The saprophytic spirits of Borges and Buckley
In Buckley: The Right Word, which is devoted to the uses and abuses of the English language, there is a chapter titled "The Interview". The late, lamented William F. Buckley was a marvellous interviewer and one of the most moving parts of the book is the transcript of an interview he conducted in Buenos Aires in 1997, during the reign of the junta, with the great Argentine writer Jorge Luis Borges. At one point, Borges said that he found English "a far finer language" than Spanish and Buckley asked "Why?"
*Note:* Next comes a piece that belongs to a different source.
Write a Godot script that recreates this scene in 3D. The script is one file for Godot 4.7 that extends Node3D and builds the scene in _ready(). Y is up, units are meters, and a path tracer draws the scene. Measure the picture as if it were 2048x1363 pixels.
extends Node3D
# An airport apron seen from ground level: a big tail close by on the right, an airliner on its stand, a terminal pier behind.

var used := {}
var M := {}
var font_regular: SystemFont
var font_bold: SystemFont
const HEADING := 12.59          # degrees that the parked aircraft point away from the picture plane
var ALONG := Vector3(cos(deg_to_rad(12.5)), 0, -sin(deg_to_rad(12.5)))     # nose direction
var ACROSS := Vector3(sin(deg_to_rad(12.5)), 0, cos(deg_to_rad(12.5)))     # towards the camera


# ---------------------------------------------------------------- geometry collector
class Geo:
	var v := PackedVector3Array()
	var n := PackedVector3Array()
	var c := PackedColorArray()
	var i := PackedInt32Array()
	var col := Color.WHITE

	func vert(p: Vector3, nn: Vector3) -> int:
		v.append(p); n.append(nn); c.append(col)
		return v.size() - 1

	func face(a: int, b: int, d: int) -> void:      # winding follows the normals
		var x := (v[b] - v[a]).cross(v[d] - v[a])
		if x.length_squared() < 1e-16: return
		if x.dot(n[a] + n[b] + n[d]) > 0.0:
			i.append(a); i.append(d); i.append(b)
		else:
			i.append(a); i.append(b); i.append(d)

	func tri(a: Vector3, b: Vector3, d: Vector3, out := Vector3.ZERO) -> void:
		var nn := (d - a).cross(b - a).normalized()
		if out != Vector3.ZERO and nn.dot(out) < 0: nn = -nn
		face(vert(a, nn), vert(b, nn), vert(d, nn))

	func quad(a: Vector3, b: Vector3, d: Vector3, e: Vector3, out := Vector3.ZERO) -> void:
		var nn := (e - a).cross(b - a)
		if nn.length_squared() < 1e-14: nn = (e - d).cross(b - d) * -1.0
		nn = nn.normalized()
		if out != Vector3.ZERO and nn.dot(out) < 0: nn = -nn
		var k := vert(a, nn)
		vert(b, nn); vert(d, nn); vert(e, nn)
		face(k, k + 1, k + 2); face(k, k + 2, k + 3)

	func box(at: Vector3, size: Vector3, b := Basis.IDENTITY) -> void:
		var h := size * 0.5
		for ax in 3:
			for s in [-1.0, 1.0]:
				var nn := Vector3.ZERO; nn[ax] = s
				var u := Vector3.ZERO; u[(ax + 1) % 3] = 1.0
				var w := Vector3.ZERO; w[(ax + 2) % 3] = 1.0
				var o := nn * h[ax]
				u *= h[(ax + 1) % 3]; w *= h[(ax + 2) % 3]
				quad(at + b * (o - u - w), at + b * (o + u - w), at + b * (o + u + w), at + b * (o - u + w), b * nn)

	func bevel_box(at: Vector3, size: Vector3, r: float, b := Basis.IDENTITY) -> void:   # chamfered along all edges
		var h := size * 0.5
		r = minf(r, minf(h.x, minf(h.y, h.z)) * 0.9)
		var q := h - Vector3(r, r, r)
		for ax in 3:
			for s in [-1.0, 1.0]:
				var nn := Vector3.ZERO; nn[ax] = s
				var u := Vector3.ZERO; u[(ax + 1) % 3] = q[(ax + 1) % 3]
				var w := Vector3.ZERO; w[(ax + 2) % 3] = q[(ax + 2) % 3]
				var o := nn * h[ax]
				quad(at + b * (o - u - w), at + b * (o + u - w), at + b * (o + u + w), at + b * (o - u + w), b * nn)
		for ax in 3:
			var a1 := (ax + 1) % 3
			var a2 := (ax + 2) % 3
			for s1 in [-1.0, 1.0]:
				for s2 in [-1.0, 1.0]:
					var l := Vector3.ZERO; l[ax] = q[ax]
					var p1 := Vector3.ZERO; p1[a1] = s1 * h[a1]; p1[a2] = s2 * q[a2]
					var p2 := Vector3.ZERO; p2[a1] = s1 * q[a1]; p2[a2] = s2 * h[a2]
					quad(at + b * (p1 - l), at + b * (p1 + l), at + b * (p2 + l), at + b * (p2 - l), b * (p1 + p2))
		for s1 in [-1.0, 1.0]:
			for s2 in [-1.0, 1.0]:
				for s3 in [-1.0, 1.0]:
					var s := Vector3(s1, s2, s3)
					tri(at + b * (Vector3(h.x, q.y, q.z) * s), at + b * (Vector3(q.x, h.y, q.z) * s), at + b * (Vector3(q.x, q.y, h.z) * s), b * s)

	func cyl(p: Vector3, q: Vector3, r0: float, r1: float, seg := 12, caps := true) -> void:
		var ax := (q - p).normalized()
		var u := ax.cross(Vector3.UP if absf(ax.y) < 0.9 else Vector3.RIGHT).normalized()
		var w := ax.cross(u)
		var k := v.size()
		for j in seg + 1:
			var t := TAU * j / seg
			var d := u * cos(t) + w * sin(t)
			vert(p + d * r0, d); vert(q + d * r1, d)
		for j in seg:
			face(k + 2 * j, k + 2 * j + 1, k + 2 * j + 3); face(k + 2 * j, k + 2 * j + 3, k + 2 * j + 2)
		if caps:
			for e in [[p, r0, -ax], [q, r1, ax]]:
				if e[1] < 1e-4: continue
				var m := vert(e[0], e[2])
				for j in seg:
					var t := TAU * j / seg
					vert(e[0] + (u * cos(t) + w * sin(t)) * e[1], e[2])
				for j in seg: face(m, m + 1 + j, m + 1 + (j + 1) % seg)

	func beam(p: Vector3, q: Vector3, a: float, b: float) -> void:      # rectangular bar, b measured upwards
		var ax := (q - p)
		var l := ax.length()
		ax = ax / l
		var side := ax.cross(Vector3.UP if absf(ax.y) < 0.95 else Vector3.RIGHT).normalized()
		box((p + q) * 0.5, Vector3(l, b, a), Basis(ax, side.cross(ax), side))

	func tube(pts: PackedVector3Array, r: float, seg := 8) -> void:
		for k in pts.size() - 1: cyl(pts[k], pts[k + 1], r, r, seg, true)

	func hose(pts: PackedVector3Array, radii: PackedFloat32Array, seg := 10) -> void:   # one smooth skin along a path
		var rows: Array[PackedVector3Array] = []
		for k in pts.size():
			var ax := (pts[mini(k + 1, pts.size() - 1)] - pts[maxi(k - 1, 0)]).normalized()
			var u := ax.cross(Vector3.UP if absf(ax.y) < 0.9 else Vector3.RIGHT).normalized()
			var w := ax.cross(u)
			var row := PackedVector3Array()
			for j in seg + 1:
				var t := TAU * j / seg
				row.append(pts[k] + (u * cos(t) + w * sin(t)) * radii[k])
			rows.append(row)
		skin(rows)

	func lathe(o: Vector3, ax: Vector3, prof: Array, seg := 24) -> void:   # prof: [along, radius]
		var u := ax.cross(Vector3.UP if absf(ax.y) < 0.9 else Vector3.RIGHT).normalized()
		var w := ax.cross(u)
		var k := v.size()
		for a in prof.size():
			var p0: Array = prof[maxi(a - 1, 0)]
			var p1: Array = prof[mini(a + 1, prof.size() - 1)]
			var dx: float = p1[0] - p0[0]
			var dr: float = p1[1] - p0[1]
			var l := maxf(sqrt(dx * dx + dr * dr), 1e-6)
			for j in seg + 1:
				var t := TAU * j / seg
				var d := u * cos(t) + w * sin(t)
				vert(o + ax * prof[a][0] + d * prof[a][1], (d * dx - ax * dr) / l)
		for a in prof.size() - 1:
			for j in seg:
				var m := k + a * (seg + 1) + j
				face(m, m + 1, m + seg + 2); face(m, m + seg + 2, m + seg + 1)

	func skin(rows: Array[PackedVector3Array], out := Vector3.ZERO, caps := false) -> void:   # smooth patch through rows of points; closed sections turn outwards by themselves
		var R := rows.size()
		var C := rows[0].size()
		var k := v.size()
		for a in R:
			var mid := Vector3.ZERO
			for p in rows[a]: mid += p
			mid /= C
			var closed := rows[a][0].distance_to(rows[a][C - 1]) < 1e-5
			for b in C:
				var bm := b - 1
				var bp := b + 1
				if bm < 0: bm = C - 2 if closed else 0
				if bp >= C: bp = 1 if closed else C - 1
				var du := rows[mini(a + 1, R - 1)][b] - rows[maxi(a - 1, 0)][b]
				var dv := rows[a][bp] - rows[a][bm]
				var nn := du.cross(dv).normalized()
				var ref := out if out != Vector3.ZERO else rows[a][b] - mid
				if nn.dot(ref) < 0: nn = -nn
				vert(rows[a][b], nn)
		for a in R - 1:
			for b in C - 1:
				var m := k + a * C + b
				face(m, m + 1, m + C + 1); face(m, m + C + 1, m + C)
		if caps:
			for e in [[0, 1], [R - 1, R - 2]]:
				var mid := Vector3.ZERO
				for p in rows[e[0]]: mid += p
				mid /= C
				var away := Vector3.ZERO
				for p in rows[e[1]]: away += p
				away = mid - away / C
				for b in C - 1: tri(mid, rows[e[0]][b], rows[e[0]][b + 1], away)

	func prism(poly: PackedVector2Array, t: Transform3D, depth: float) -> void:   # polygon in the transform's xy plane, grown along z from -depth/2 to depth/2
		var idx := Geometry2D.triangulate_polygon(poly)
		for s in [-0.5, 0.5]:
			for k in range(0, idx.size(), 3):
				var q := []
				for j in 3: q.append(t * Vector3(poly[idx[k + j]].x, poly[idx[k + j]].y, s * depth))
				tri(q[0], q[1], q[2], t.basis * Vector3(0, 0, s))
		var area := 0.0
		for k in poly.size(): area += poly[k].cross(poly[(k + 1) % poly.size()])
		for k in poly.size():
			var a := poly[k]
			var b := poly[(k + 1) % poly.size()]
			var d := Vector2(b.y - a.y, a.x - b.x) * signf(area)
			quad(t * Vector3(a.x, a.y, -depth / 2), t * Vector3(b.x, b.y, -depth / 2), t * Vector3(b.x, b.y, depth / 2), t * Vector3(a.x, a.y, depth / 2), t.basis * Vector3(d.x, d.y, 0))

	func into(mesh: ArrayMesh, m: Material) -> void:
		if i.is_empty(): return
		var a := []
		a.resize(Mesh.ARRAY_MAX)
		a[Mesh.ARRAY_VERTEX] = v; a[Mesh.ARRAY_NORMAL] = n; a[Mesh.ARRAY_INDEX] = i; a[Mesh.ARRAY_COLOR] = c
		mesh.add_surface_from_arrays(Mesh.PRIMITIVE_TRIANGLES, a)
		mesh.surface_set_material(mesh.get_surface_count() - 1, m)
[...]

Borges: There are many reasons. Firstly, English is both a Germanic and a Latin language, those two registers. For any idea you take, you have two words. Those words do not mean exactly the same. For example, if I say "regal," it's not exactly the same thing as saying "kingly". Or if I
say "fraternal," it's not saying the same as "brotherly"; then there is "dark" and "obscure". Those words are different. It would make all the difference — speaking, for example, of the Holy Spirit — it would make all the difference in the world in a poem if I wrote about the Holy Spirit or I wrote "the Holy Ghost," since "ghost" is a fine, dark Saxon word, while "spirit" is a light Latin word. And then there is another reason. And the reason is that I think that of all languages, English is the most physical. You can, for example, say "He loomed over." You can't very well say that in Spanish.
Buckley: Asomo?
Borges: No; they're not exactly the same. And then, in English, you can do almost anything with verbs and prepositions. For example, to "laugh off," to "dream away." Those things can't be said in Spanish. To "live down" something, to "live up to" something. I suppose they can be said in German, although my German really isn't that good. I taught myself German for the sake of reading Schopenhauer in the original text. That was way back in 1916.
And on and on it goes. Spellbinding. Reading the transcript is, to use a typical Buckley word, "saprophytic", which means obtaining nourishment osmotically from dead matter.